Des signaux à son électorat
En mars, sur LCP, le député Renaissance François Cormier-Bouligeon mobilise les concepts maurrassiens en refusant tout référendum pouvant invalider la réforme des retraites par peur «d’entériner ce que disait Charles Maurras : la distinction entre le pays réel et le pays légal». La dernière allusion en date au «pays réel», que l’on doit donc à Darmanin, joue encore une variation sur le thème, puisqu’elle met sur le même plan le texte de la loi immigration et les sentiments supposés des représentants du «pays réel». Ce dernier, dans cette formulation, ne s’oppose donc pas à un «pays légal» (comme le présuppose Olivier Faure) mais, dixit Darmanin, «au monde médiatico-parisien» qui dénonce son texte. Sollicité afin de détailler le contexte de l’utilisation de cette expression, le cabinet du ministre de l’Intérieur n’a pas encore donné suite.
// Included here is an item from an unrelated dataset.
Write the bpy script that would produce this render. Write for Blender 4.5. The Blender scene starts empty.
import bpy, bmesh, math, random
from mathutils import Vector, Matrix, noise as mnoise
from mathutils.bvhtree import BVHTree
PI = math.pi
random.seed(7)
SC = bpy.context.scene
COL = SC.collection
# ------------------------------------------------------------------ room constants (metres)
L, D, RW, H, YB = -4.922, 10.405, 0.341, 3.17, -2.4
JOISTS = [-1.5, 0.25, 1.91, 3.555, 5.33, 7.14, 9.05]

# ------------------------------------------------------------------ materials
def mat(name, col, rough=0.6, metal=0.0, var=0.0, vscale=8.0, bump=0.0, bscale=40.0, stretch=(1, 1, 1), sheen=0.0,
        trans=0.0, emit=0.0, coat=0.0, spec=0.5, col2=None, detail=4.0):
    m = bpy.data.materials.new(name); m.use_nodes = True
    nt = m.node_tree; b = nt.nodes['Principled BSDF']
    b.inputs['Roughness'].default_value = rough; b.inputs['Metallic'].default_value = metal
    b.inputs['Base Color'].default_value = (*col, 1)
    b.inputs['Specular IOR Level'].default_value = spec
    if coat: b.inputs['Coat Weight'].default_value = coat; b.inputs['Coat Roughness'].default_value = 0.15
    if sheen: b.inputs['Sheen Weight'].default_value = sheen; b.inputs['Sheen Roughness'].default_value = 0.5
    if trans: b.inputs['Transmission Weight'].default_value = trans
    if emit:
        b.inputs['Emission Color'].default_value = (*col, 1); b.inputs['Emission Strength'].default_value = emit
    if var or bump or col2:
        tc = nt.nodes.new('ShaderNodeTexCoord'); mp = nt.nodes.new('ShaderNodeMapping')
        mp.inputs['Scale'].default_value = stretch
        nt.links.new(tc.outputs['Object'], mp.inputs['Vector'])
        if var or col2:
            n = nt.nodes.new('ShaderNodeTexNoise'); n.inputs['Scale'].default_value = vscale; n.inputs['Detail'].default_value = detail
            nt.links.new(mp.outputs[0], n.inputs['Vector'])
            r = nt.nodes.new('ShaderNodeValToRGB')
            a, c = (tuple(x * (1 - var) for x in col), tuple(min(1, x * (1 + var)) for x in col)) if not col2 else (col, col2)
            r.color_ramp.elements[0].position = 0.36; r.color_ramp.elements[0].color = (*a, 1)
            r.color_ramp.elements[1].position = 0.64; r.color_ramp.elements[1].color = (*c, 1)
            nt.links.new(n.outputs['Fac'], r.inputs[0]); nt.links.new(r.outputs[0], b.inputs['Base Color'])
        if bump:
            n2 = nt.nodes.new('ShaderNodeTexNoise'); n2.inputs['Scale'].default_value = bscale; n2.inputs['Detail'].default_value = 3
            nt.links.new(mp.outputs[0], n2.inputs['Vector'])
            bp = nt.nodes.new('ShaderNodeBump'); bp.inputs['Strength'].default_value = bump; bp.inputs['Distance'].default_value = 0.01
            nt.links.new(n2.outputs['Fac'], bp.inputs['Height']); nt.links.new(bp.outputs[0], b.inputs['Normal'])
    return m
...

A noter que ce n’est pas la première fois que Gérald Darmanin manie les expressions afin d’envoyer des signaux à diverses franges de son électorat – comme son «ça va bien se passer», transparent clin d’œil aux trolls masculinistes, en 2022. Et pour défendre sa loi immigration, il n’a pas hésité à citer à l’Assemblée… Jacques Bainville, figure de l’Action française. En choisissant dans la prose de l’académicien proche de Maurras des lignes guère polémiques («comme [Bainville], nous pensons que l’immigration fait partie de la France et des Français»), tout en signalant à la tribune que l’auteur fait partie de ses références culturelles.